Sirte’nin hemen dışındaki tozlu yollarda savaş
alanından kaçan bir konvoy. Bir NATO uçağı araçları vurur. Yaralılar kaçmaya
uğraşır. Zırhlı kamyonlar, üzerlerinde silahlı adamlar olduğu halde, olay
yerine yetişir. Yaralıları bulurlar; aralarında büyük ödül ayarında biri de
vardır: Kanlar içindeki Muammer Kaddafi. Yakalanmış ve savaşçıların içine
atılmış. Heyecanlarını tahmin etmek zor değil. Bir cep telefonu bu anı takip
eden birkaç dakikayı kaydeder. Yaraları ağır Kaddafi itilip kakılır, bir
arabanın arkasına fırlatılır, derken görüntü bulanır. Bir sonraki görüntüler
Kaddafi'nin naaşına aittir. Başının bir yanında bir kurşun deliği.

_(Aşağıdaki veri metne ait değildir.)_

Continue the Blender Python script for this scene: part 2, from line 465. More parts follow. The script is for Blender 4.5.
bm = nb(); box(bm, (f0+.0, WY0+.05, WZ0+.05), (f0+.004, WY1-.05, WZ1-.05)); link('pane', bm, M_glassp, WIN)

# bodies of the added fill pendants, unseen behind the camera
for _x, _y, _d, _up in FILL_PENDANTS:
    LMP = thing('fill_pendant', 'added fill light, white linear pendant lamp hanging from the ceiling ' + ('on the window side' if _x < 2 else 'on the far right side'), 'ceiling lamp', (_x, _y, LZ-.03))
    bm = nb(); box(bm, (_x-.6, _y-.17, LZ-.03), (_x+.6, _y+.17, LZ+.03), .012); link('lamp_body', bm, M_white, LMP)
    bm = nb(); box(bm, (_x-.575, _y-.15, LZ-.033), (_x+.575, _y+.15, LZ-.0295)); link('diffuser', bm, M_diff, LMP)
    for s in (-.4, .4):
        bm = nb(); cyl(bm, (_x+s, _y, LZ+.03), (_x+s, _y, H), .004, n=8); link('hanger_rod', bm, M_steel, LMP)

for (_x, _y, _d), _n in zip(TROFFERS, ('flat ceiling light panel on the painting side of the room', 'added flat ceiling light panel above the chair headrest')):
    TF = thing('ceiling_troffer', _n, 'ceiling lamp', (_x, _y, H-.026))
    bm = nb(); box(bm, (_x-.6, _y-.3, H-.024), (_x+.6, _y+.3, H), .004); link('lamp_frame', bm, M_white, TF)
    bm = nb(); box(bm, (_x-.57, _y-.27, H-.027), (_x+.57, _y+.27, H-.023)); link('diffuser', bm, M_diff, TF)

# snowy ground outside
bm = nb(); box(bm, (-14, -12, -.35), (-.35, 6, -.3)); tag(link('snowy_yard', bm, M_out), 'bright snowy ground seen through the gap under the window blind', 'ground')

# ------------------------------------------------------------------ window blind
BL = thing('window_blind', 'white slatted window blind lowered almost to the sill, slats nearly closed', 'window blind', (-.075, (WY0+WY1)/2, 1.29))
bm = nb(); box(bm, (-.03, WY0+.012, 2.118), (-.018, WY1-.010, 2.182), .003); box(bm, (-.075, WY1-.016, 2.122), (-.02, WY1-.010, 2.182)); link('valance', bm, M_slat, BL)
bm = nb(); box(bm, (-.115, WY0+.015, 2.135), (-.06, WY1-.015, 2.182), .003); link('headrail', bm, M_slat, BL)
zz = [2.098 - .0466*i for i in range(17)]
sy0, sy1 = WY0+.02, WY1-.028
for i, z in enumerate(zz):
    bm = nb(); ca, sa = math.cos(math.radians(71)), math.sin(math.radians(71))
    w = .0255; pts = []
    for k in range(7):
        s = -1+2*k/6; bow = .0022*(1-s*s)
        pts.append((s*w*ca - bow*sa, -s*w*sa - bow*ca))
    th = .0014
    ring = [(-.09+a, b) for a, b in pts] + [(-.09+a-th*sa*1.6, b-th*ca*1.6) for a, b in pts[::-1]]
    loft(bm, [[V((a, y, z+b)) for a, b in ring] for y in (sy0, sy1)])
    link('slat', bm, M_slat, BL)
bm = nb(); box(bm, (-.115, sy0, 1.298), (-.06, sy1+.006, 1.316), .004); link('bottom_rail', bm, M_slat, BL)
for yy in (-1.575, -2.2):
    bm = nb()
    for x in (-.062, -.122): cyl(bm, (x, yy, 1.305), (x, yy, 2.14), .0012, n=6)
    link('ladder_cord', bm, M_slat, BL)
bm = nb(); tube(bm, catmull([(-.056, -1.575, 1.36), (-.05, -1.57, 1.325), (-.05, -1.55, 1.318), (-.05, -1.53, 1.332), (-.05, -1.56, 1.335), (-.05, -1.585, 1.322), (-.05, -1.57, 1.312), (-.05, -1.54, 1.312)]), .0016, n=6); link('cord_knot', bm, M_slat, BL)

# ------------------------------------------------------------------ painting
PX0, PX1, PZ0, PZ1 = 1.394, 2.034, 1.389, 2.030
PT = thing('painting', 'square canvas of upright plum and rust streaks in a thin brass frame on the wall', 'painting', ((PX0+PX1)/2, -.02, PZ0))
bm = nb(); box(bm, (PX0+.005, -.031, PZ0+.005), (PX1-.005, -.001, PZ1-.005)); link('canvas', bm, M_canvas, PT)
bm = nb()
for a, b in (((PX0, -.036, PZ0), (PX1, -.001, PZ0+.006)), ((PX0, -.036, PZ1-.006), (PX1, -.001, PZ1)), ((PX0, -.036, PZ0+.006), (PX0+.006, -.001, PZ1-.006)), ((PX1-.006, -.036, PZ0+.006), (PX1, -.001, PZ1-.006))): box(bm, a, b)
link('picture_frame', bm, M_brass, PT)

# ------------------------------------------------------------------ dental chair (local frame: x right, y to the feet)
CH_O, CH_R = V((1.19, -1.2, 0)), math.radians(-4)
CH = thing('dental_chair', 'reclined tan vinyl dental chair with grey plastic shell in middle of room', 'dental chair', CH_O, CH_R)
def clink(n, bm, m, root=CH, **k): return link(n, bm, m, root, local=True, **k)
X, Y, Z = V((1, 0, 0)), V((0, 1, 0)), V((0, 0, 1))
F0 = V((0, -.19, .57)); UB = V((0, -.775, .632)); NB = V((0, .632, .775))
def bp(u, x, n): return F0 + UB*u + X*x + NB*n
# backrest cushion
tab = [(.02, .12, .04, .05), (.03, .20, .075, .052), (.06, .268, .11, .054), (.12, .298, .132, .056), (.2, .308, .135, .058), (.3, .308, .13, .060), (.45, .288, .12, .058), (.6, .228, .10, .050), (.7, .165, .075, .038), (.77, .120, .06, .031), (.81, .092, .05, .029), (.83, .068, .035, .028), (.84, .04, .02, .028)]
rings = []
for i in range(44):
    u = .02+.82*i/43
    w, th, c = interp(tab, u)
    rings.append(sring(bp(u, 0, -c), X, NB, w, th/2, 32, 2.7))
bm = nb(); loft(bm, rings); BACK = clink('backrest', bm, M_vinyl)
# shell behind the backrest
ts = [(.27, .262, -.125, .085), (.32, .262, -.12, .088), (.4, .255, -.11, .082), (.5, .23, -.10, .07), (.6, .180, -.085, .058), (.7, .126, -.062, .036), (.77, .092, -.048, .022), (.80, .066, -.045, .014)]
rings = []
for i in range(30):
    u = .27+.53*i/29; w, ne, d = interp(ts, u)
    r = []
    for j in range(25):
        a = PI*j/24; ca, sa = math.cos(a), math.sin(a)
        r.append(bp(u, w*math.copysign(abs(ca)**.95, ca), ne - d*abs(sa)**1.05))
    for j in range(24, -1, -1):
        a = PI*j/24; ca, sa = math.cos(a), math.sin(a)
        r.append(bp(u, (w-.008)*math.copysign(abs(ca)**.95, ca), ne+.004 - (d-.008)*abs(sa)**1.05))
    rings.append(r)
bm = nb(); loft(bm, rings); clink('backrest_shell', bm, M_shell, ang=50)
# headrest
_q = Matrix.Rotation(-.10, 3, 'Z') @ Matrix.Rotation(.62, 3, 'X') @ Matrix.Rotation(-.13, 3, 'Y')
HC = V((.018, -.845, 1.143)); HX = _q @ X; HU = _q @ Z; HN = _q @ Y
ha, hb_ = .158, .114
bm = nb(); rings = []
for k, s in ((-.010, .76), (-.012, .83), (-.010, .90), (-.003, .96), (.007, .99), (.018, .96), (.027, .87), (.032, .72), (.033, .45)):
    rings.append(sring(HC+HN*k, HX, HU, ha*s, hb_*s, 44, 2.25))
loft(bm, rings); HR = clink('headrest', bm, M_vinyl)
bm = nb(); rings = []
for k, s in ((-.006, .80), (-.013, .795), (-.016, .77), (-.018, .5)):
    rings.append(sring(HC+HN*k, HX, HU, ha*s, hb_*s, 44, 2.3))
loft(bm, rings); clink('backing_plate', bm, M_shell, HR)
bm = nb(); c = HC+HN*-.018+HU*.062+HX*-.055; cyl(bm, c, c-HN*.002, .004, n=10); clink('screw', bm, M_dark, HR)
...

Bu görüntüler anında internete düştü. Televizyonlarda
yayınlandı, gazetelere basıldı. İzlememek, görmemek neredeyse imkânsız hale
geldi.
Üçüncü Cenevre Sözleşmesi, madde 13:
“Savaş
tutsakları özellikle şiddet veya aşağılama ve hakaretlere ve kamunun
sorgulamasına karşı olmak üzere her zaman korunmalıdır.”
Dördüncü Cenevre Sözleşmesi, madde 27:
“Koruma
altındaki kişilerin her koşul dahilinde kişiliklerine, onurlarına, ailevi
haklarına, dini ritüel ve akidelerine, örf ve adetlerine saygı gösterilmesine
hakları vardır. Her zaman insanca muamele görmeli ve özellikle şiddet
eylemlerine ve tehditlerine ve bu cümleden olarak hakaretlere ve kamunun
sorgulamasına karşı olmak üzere korunmalıdırlar.”
Libya’daki savaşın ilk günlerinin önemli ideolojik
unsurlarından biri Uluslararası Ceza Mahkemesi'nin (UCM) pek bir şevkli
başsavcısı Luis Moreno Ocampo tarafından Kaddafi ve kliğine yönelik tutuklama
emrinin dile getiriliş biçimi olmuştu. “Soykırım” söylemini kullanmaları için
basının ölçüsüz şiddete dair haberleri Moreno Ocampo ve Ban Ki-Moon’a yetti,
kanıtların bağımsız hukuki değerlendirmesine hacet yoktu (Aslına bakılırsa
Ocampo’nun suçlamalarını kesin olarak çürüten bağımsız değerlendirmeler kısa zaman
sonra Uluslararası Af Örgütü'nden ve İnsan Hakları İzleme Örgütü'nden geldi).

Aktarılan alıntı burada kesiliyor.